この世界の魔術というのは、よくあるファンタジーのような派手なものではなく、おまじない的な意味合いが大きいです。
私の好きな作品で言えば『色づく世界の明日から』が一番近いかなと思います(あれは魔法ですが)
『心を落ちつける薬』や『悪夢を見なくなる首かざり』など日常の悩みを解決するためのものが多いです。
ときには幻が出るようなファンタジーらしいものもありますが、あまり積極的に使われるものではありません。
まあ、それにしては見た目がユニークなものが多いですが。
どちらかというと呪われそうな不気味な見た目のものが多いように感じます。
それがより人々から嫌われている理由のように感じます。
個人的には空に出てくる狐とかよくわからない蛇とかみたら面白いので好きですけどね。
ああいう世界では受け入れがたいというのもなんとなくわかります。
夜迷は、日本と西洋の違いから、日本ではあまり成功できていません。
というか、1巻の中で成功したものって逆に何でしょうかね…。
これからもいろんな魔術が出ると思いますが、どんなものが出てくるのか、個人的にはとても楽しみです。
おわりに
ということで、「大正忌憚魔女」1巻の紹介・感想でした。
可愛らしい表紙から話の重さや、いろんな魔術など惹かれる要素がたくさんあって個人的にはすごく楽しく読むことができました。

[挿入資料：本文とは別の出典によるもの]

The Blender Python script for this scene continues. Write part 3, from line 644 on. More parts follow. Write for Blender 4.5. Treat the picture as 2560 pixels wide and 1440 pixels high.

ただ、少しみててスッキリしない描写も少なからずあるので、万人受けは難しいかもしれないですね。
ただ、アニメ化したら映えそうな表現があって映像でみたいなという気持ちになる作品でした。
2巻も発売しているので早く読みたいです。
あとがき
話の途中で出てきた夜迷の手土産ですが、作中ではとりあえず「やばいもの」となっています。
食べた感想がなにも出ない食べ物って逆に気になります。
影藤先生はただまずいぐらいなのかなって思いますが、最後のおまけで食べた麟の反応がすごすぎて逆に気になりました。
どんな味がしたらあんな声が出るんでしょうか…。
さて、この作品もタイトルのイラストがないので、個人的に気になったアイキャッチのようなイラストについて。
話の間に偶に挟まる魔女の横顔のイラストです。
おそらく夜迷なのかなと思いますが、このイラストだけで見るとすごく大人びているように見えます。
魔女の帽子と長い髪をなびかせているような表現が大人っぽく見せているんでしょうか。
モノクロというのもそれを引き立たせているようにも感じます。
実際の年齢は麟の前後と考えると14,15歳と言ったというところでしょうか。
もしかしたらもっと幼い…?
このあたりはっきりとした答えが出るんでしょうか。
そのあたりも見ていきたいです。